I don’t know if Copan mentions this in his two posts (I have yet to read them), but some slaves were former members of defeated tribes. If tribal infrastrictures were sometimes demolished from warfare, the person had a choice of starving to death or working within the winning tribe’s infrastructure. They were slaves by circumstance, not by direct maliciousness.
Basically it’s a fallacy of ambiguity, in this case. The critic leverages the broad definition of the word “slavery” to equivocate between “Indiana Jones and the Temple of Doom” slaves and war refugee slaves.
Well-written!
Too bad it won’t make any difference…*sigh*. Too many people (myself included) tend to laziness NO MATTER WHAT THEIR PHILOSOPHY (or eating habits, or exercise or life habits) is. This is preaching to the choir, Sir and it’s excellent. You just need to get it placed in the American equivalent of some of the secular places Lewis wrote like THE SPECTATOR, THE COVENTRY EVENING TELEGRAPH, TIME AND TIDE (defunct British weekly political and literary review magazine), RES JUDICATAE, and of course, THE SATURDAY EVENING POST.
Then more people than the choir can hear what you have to say!
My thoughts on the subject somewhat mirror what jay DiNitto said. I might add that while ancient people were subjected into slavery as a result of war, the conditions were not always intolerable. Both Daniel and Joseph represent examples of slaves finding favor with their masters. Others even entered voluntarily into slavery, or indenture to pay off debts.
During biblical times, the term, slavery, encompassed some of the same meaning as the word does today. However, the connotation of the ancient term was vastly different than that associated with modern usage.

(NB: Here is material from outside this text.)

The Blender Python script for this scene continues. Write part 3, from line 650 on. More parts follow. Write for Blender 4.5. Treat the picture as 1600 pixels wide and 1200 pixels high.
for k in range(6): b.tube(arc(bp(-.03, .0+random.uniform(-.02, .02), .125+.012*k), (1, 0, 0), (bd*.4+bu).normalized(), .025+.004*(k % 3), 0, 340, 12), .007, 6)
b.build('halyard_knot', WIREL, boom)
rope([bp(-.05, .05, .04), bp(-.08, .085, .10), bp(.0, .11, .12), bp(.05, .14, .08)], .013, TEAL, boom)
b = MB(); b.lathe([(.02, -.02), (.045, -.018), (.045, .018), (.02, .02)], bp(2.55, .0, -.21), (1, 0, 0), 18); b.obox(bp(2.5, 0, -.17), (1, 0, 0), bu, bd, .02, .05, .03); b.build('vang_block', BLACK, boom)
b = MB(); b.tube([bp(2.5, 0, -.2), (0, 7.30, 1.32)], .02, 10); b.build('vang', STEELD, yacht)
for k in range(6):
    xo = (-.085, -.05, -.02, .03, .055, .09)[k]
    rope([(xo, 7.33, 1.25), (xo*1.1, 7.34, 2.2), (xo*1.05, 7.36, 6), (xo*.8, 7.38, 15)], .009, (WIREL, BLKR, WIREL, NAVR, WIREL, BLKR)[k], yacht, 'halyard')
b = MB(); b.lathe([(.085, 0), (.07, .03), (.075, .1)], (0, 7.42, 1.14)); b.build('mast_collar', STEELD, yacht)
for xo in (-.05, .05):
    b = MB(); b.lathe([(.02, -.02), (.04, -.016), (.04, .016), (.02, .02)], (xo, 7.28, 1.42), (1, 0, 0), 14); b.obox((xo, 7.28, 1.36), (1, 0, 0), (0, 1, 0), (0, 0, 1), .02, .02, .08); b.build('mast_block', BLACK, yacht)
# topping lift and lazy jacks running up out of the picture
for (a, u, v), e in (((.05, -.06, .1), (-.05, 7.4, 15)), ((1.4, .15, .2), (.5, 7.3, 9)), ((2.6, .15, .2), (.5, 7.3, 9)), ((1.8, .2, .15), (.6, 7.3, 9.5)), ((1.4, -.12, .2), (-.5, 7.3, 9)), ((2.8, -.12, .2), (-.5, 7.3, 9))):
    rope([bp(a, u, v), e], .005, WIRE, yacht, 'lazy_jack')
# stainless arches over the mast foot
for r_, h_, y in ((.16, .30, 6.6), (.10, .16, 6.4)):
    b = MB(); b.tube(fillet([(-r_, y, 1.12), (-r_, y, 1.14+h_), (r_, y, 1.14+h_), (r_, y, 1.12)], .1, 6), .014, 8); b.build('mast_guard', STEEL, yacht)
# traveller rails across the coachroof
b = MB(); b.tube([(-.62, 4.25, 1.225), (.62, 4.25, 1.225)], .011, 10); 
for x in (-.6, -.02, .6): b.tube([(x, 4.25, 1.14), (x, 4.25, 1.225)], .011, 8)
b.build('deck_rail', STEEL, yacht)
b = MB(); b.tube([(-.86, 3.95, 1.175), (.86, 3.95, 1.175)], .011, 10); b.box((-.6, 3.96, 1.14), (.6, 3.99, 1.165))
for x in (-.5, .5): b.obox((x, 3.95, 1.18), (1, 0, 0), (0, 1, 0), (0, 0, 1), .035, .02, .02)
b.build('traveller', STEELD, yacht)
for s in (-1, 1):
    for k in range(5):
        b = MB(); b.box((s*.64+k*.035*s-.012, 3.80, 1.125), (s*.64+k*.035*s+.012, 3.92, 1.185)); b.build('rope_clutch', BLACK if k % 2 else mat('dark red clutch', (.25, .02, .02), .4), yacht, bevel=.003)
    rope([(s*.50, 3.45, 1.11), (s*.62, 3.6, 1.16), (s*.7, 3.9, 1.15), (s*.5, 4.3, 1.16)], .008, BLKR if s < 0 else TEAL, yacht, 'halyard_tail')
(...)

There is an interesting correlation between employment and slavery. What if you worked at a place that provided food and lodging (perhaps at a price, but a lower price than elsewhere in the community)? That kind of sounds like slavery, doesn’t it? I worked at a place like that for 10 years. So, was I a slave? What is the difference between a kind master and his slave, and my former employer and me? I’m not sure. Now if he kidnapped and beat me, that would be something else.
Don’t get me wrong! I’m not arguing for slavery! But perhaps some of what we call slavery in the Bible is something like employment.
There is no context in which it can be acceptable to own another human being. None. The bible explained the rules of owning people classed as property. It treats female slaves differently to male slaves. It is vile. The fact that you seek to excuse this by asserting “lazy, uncritical, decontextualized, factually-deficient and hypocritical canard.”
Your aplogetics absolutely disgust me.
Slavery is one person being owned by another so dont try to rationalize the slavery in the Bible by saying it’s not the same thing as the slavery of 18th and 19th century. Non Hebrew slaves were just like black slaves of that time. They could be bought and sold and inherited after the owner died. The bibke also says if you beat your slave and he doesn’t die after a day or two, you will not be punished. The bible expilictly states that slaves are property of their masters. Anyone who tries to defend your position with me will be unsuccessful.